In Edwards v. Arizona, the Court held that a suspect’s waiver of his Miranda rights, after a 14-day break in police custody, was presumed involuntary and coerced.  This ruling meant that because the suspect already had previously asserted his Miranda rights, even if there was a 14- day break in custody, and the defendant was then re-arrested but agreed to talk to the police without an attorney, the suspect’s agreement to talk, or his waiver of his Miranda rights, would be considered involuntary and could result in suppression of the statements.

In Shatzer, the Supreme Court reversed the Maryland Court of Appeals and held that Shatzer’s return to his pre-interrogation life in prison, for a period of 2½ years before being re-questioned by law enforcement, constituted a break in custody and constituted a voluntary waiver of his Miranda rights. The court further held that the Edwards case did not require the suppression of the involved statements 2½ years later, because the Miranda waiver was considered voluntary.

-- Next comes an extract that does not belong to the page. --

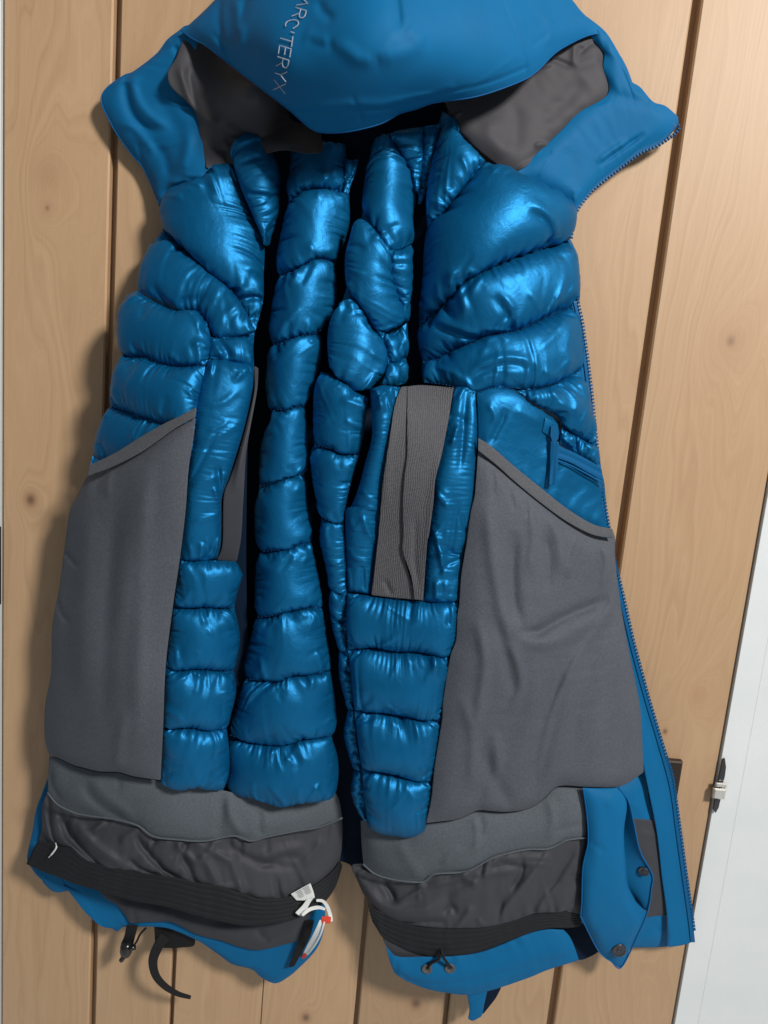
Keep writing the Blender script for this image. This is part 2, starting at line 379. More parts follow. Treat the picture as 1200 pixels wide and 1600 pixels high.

Here’s the really questionable part of the holding.  The Supreme Court reasoned that a suspect who has been released for at least two weeks, or 14 days, following a law enforcement custodial interrogation, presumptively has enough time to re-acclimate to his daily life, his family/friends.  The Supreme Court arbitrarily concluded that 14 days is a sufficient custodial break which will erase the taint of any police coercion which may have previously occurred. So now it seems that as long as 14 days have passed since you were last questioned by law enforcement, your Miranda rights may be trampled all over again, without consequence, even if you previously told law enforcement you did not want to speak to them without an attorney present.